What is a smoke test?
A smoke test is the smallest possible experiment to validate that a product idea has commercial demand — before any meaningful engineering investment. The pattern, popularised in lean-startup methodology, ranges from a landing page measuring email sign-ups to a fake-door button that records click intent. The signal sought is real money or real intent commitment from a real prospect, with the lowest possible cost.
Common smoke test patterns
- Landing page test: a single page describing the offer with a sign-up form. Measure conversion rate from traffic.
- Fake-door / Wizard of Oz: a button or feature in an existing flow that records intent but is not yet built; users see a “coming soon” or get the result delivered manually.
- Pre-sale: ask for payment before the product exists; refund if the threshold is not reached.
- Concierge MVP: deliver the value manually to a small number of customers; learn whether they would pay for the automated version.
- Ad-only test: run paid ads to a placeholder page; measure CPM to convert into estimated cost-of-acquisition.
What a smoke test is not
- Not an MVP: an MVP delivers actual product value; a smoke test measures intent before any value is delivered.
- Not a survey: survey answers about future behaviour are notoriously weak predictors. Smoke tests measure behaviour (clicks, sign-ups, payments) — not opinions.
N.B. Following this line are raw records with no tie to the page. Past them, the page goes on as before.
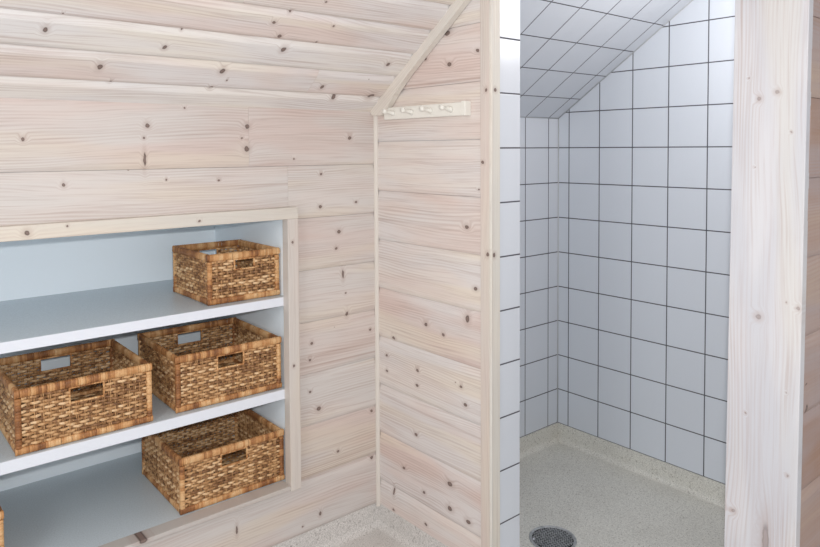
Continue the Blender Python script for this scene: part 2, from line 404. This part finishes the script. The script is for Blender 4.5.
# ------------------------------------------------------------------ shower: walls, ceiling
bm = new_bm()
box(bm, (W, YP0-.1, -.05), (W+.1, S+.1, 2.4), uvf=lambda c: (c.y, c.z))
finish('wall_shower_back', bm, M_tile_back, kind='structure')
bm = new_bm()
box(bm, (T0, S, -.05), (W, S+.1, SZ-SS*S+.03), uvf=lambda c: (c.x, c.z))
finish('wall_shower_knee', bm, M_tile_left, kind='structure')
bm = new_bm()
def PS(x, y): return (x, y, SZ-SS*y)
y1 = YP0
prism(bm, [PS(T0-.03, S+.03), PS(W, S+.03), PS(W, y1), PS(T0-.03, y1)], (0, .07, .1),
      uvf=lambda c: (c.x, -c.y*SSK))
finish('ceiling_shower', bm, M_tile_ceil, kind='structure')
# sealant in the shower's inner corners
bm = new_bm()
tube(bm, [(W-.001, S-.001, .05), (W-.001, S-.001, SZ-SS*S)], .0028, .0028, (1, 0, 0), seg=8)
tube(bm, [PS(T0, S-.001), PS(W, S-.001)], .0028, .0028, (0, 1, 0), seg=8)
tube(bm, [PS(W-.001, S), PS(W-.001, y1)], .0028, .0028, (1, 0, 0), seg=8)
finish('trim_4', bm, M_sil, smooth=True, kind='structure')

# ------------------------------------------------------------------ floors with coved edges
bm = new_bm(); box(bm, (XL, -3.6, -.1), (.018, .018, 0)); box(bm, (.018, -3.6, -.1), (2.4, YP0-.08, 0))
finish('floor', bm, M_floor, kind='structure')
bm = new_bm(); box(bm, (.018, YP0-.08, -.12), (W, S, SF))
finish('floor_shower', bm, M_sfloor, kind='structure')
def cove(name, a, b, inward, z0, z1, m, th=.005):
    """rounded skirting of the floor vinyl from a to b; inward = unit vector into the room"""
    bm = new_bm(); a = Vector(a); b = Vector(b); n = Vector(inward)
    pr = [(0, z1), (th, z1), (th, z0+.022)]
    for k in range(1, 7):
        t = k/6*math.pi/2; pr.append((th+.022*(1-math.cos(t)), z0+.022*(1-math.sin(t))))
    pr += [(th+.022, z0-.002), (0, z0-.002)]
    A = [bm.verts.new(Vector((a.x, a.y, 0))+n*p+Vector((0, 0, z))) for p, z in pr]
    B = [bm.verts.new(Vector((b.x, b.y, 0))+n*p+Vector((0, 0, z))) for p, z in pr]
    for i in range(len(pr)-1): bm.faces.new([A[i], A[i+1], B[i+1], B[i]])
    bm.faces.new(A); bm.faces.new(B[::-1]); bmesh.ops.recalc_face_normals(bm, faces=bm.faces[:])
    return finish(name, bm, m, kind='structure')
cove('baseboard_left', (XL, .018, 0), (.018, .018, 0), (0, -1, 0), 0, .078, M_floor, .014)
cove('baseboard_partition', (.018, .018, 0), (.018, -L, 0), (-1, 0, 0), 0, .078, M_floor, .014)
cove('baseboard_shower_back', (W, S, 0), (W, YP0, 0), (-1, 0, 0), SF, .0565, M_sfloor)
cove('baseboard_shower_knee', (T0, S, 0), (W, S, 0), (0, -1, 0), SF, .0565, M_sfloor)

# ------------------------------------------------------------------ front wall on the right and its end board
def lean(bm):      # the end of this wall is a little out of plumb
    for v in bm.verts: v.co.y += max(0, 1.3-v.co.z)*.0125
bm = new_bm(); segs = []
rg = [.058+.162*i for i in range(15)]
rtn = [.5, .7, .4, .95, .5, .3, .6, .8, .4, .6, .3, .5, .6, .4]
for i in range(len(rg)-1): segs.append((XP+.018, 2.3, rg[i], rg[i+1], 0, 2.34, tn(rtn[i], .1)))
boards(bm, segs, lambda u, v, d: Vector((u, YP1+.006+(-d), v)))
box(bm, (XP+.022, YP1+.02, -.05), (2.3, YP0, 2.3), uvf=lambda c: (c.x, c.z))
lean(bm); finish('wall_right', bm, M_right, kind='structure')
bm = new_bm(); box(bm, (XP, YP1, 0.0), (XP+.022, YP0, 2.3), tone=(.3, .4, .4), uvf=lambda c: (c.y, c.z), bevel=.002)
lean(bm); finish('trim_1', bm, M_post, kind='structure')

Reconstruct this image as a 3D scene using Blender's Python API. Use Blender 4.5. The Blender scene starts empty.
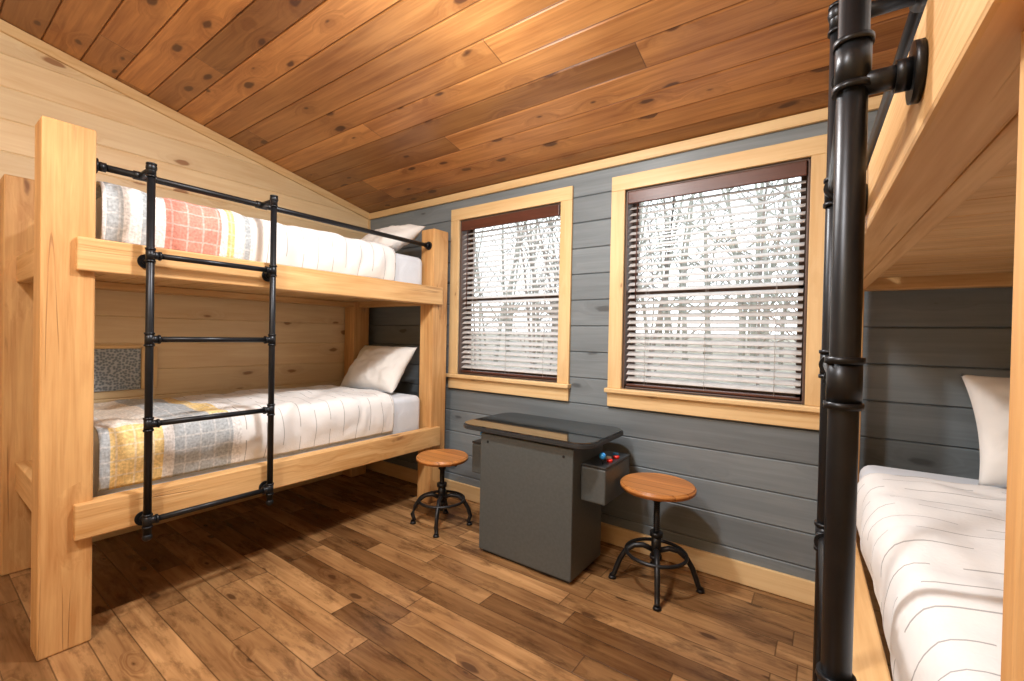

- Not a substitute for usage: a smoke test validates demand; only real product usage validates retention.
Reading the results
- Signal: the click-to-sign-up or click-to-payment conversion rate, calibrated against industry benchmarks. Above benchmarks indicates pull; below indicates weak proposition.
- Cost per intent: what it costs to generate one sign-up — an early proxy for CAC.
- Qualitative follow-up: talk to the people who signed up; understand why they did.
Ethical considerations
If a smoke test commits people to a delivery they expect, honour the commitment or refund visibly. Promising delivery and silently abandoning is reputationally and legally risky — in EU/UK and Türkiye, consumer protection law applies once payment is taken or a commercial offer is made.
Do: design the smallest test that measures real behaviour, not opinion; document what would constitute a kill signal before running.
Don’t: read smoke-test results as a guarantee of retention — demand and retention are separate hypotheses that each require their own validation.